His internment ended in April 1945. He was then 76 and though his hold over the country was unshaken, he allowed the leadership in policies to pass increasingly into the hands of Mr. Patel and Mr. Nehru. After the election of the Labour Government, Great Britain made absolutely clear that it would lay down its power in India, and the principal question was whether it should transfer power to a unitary India or to two separate Governments of Hindu and Moslem India.

Mr. Gandhi was known to believe that the division of India would be a calamity. At one time in the negotiations between Congress and the British, he seemed to acquiesce in the division, as the price of freedom, but later he reverted to unqualified opposition. Opinion in the Congress Working Committee was, however, for division as the only solution, and Mr. Gandhi, therefore, stood aside and left the decision to the younger men, believing that they were taking a disastrous course, but believing too that the leadership must now be in their hands.

His last few months he spent in continuous and not unsuccessful attempts to restore peace in one area after another as communal hostility flared up into massacre and calamity after the withdrawal of the British power. With a number of disciples, he made a progress through the disturbing parts of Bengal, awing the excited masses into peace by the prestige of his name and his asceticism.

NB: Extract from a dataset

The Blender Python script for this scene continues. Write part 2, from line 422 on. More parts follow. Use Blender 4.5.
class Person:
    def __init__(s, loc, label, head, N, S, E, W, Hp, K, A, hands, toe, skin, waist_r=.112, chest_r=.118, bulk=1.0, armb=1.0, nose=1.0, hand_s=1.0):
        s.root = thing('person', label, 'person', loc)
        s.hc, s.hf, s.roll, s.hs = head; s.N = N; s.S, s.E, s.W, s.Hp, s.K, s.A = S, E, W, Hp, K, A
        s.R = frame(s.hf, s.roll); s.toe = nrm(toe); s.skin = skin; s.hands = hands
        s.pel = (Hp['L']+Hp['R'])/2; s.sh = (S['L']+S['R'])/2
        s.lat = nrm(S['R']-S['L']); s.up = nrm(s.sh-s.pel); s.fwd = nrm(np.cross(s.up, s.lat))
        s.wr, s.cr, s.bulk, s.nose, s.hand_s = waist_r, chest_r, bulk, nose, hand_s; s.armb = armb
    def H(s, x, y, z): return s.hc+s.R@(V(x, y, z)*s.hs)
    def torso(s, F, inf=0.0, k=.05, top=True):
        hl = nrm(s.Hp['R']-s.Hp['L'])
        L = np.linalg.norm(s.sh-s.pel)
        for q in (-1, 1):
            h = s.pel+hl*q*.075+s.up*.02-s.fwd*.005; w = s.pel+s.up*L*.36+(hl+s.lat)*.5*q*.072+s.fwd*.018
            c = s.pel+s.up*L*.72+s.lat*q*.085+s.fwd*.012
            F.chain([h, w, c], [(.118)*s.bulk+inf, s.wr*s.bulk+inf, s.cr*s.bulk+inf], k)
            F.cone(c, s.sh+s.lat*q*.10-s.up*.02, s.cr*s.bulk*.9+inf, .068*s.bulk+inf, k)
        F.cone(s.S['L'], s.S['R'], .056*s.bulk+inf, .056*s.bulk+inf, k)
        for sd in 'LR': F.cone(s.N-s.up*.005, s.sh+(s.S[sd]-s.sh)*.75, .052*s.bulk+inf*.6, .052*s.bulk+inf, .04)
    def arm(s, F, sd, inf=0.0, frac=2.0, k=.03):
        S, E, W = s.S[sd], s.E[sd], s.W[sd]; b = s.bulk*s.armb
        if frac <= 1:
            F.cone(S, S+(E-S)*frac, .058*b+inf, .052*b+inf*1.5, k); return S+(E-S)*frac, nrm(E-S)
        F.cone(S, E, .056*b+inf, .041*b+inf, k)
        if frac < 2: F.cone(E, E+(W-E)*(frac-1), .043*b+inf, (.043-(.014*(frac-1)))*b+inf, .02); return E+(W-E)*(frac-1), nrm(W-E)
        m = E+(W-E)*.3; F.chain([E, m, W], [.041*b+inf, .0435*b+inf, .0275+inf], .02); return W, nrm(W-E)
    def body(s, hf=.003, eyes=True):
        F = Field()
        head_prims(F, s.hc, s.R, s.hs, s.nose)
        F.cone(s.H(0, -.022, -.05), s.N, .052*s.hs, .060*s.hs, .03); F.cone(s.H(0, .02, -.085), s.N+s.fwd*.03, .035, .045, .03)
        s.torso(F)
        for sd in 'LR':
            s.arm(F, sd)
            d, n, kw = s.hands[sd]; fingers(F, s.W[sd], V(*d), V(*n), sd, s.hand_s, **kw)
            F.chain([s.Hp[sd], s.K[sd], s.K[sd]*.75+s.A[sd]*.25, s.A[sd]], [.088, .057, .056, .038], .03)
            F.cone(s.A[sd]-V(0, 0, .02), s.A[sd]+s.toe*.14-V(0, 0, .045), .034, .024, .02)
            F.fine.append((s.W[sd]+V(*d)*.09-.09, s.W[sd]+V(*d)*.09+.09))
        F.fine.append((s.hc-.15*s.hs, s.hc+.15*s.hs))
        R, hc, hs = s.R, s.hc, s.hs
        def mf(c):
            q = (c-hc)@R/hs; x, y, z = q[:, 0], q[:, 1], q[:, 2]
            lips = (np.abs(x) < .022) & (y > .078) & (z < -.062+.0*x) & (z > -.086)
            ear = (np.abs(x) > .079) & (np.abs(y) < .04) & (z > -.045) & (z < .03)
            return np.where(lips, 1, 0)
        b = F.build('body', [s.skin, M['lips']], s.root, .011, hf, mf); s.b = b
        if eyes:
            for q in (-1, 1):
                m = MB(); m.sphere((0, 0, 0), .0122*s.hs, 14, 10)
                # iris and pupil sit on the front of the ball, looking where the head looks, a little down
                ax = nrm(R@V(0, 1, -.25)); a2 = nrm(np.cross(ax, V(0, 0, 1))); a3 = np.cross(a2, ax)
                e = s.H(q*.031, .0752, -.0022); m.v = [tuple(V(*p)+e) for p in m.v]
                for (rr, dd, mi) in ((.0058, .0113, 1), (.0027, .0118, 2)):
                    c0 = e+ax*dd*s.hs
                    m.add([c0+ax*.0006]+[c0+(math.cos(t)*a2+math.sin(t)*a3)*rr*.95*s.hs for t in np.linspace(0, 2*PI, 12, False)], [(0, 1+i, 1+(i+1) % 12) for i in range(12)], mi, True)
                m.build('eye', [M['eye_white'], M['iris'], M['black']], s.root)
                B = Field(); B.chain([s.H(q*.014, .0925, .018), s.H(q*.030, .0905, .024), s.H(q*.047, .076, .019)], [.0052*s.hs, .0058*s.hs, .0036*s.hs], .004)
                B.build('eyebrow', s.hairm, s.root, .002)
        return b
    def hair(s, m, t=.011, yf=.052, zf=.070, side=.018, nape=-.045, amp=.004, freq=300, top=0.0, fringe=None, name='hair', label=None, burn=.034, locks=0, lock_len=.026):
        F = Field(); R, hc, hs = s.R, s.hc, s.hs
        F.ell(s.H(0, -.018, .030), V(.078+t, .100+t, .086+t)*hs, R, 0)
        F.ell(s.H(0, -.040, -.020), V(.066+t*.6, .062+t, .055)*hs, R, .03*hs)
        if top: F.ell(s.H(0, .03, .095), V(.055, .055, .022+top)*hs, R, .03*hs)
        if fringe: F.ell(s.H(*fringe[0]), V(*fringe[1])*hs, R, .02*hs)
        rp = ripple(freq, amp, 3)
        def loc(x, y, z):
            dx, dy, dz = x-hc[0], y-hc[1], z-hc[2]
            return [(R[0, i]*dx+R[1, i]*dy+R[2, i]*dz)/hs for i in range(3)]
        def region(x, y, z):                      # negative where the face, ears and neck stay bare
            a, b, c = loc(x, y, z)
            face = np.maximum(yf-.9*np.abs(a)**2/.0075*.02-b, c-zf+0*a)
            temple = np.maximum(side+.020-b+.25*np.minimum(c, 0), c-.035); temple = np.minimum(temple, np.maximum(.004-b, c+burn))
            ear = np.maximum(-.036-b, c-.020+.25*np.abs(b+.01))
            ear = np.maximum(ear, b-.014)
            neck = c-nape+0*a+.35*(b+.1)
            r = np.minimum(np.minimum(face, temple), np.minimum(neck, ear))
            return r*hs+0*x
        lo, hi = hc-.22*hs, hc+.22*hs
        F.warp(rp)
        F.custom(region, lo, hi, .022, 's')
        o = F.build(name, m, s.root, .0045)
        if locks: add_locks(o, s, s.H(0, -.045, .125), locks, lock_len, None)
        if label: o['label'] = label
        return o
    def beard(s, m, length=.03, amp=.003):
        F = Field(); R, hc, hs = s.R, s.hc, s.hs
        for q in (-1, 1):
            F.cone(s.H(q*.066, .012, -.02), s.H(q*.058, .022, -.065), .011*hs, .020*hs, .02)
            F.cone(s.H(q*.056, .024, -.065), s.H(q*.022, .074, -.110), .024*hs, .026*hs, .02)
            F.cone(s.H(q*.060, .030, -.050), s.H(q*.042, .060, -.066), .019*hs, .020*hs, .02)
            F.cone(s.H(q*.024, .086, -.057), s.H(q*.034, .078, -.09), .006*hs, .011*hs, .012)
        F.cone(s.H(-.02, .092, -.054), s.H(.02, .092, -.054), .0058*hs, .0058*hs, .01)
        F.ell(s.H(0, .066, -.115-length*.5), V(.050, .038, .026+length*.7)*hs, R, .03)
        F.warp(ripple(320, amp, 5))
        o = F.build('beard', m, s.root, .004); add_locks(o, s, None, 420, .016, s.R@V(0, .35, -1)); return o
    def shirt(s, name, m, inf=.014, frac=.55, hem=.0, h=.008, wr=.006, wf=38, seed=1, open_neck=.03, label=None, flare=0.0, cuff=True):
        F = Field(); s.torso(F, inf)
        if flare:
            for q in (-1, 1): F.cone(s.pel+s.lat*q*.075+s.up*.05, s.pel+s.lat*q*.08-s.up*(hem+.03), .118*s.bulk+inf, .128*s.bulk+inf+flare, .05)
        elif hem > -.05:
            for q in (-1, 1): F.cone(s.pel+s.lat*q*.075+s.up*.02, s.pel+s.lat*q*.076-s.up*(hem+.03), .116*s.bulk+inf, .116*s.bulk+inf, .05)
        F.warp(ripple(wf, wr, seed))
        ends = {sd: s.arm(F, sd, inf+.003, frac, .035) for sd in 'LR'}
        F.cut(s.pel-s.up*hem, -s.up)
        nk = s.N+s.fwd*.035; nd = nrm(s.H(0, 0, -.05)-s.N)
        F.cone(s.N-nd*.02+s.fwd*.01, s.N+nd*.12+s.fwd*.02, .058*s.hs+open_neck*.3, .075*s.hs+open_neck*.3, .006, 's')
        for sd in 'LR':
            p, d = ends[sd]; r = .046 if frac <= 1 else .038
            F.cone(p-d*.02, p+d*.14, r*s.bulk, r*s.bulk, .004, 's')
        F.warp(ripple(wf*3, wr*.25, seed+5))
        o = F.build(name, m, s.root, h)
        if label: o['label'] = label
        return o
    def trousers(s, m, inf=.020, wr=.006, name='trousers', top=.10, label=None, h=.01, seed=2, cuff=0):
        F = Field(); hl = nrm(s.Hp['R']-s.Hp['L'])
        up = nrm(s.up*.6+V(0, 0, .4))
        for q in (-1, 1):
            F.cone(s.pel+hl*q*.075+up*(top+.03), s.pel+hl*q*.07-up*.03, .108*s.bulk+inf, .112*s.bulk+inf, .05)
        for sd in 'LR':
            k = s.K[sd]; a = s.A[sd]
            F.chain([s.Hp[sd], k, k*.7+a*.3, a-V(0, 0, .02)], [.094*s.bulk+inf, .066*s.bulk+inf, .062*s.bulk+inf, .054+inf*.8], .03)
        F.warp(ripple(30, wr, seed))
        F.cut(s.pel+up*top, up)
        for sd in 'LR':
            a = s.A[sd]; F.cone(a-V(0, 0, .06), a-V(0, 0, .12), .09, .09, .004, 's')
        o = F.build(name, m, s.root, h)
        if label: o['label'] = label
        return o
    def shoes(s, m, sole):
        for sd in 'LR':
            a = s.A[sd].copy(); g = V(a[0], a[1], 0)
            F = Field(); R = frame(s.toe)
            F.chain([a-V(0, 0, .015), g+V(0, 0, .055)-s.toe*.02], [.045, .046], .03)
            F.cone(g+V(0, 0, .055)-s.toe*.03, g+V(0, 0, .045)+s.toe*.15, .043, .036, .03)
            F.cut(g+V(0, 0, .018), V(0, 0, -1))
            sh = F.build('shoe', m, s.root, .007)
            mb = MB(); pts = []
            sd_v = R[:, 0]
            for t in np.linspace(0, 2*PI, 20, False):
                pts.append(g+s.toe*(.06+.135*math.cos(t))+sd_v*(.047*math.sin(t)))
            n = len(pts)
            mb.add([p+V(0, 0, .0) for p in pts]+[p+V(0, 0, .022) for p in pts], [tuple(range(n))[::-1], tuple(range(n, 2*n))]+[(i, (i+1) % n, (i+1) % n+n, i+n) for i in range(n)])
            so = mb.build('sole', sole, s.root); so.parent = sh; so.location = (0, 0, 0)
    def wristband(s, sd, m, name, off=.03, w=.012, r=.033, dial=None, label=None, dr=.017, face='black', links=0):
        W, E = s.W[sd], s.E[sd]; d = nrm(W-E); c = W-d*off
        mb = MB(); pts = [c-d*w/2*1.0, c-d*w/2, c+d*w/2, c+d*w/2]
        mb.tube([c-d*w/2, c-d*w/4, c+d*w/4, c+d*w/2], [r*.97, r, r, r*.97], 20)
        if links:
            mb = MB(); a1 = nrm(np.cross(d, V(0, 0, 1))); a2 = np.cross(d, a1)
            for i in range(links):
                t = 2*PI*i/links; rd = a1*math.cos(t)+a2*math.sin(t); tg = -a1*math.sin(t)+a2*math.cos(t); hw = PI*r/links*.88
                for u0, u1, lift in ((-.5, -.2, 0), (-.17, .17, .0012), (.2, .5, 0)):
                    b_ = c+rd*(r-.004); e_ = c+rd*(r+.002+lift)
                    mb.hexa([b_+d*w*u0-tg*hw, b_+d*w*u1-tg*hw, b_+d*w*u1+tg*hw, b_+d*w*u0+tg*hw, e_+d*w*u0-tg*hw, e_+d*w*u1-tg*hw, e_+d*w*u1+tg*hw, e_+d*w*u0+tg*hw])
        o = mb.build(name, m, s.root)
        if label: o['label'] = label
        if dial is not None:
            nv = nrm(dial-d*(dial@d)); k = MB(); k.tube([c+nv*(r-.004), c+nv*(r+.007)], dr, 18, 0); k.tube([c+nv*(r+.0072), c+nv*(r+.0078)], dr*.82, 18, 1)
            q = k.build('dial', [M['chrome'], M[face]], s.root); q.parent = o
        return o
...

His reply to a renewal of violence in Calcutta in September was a complete fast from everything but water. After three days peace was restored and his fast was broken. Again early this month he met communal disturbances in Delhi with another fast – of five days – which had a great moral effect and led to solemn assurances of consideration for the Moslem minority. Less than a fortnight later he was to meet his death while engaged in religious observances.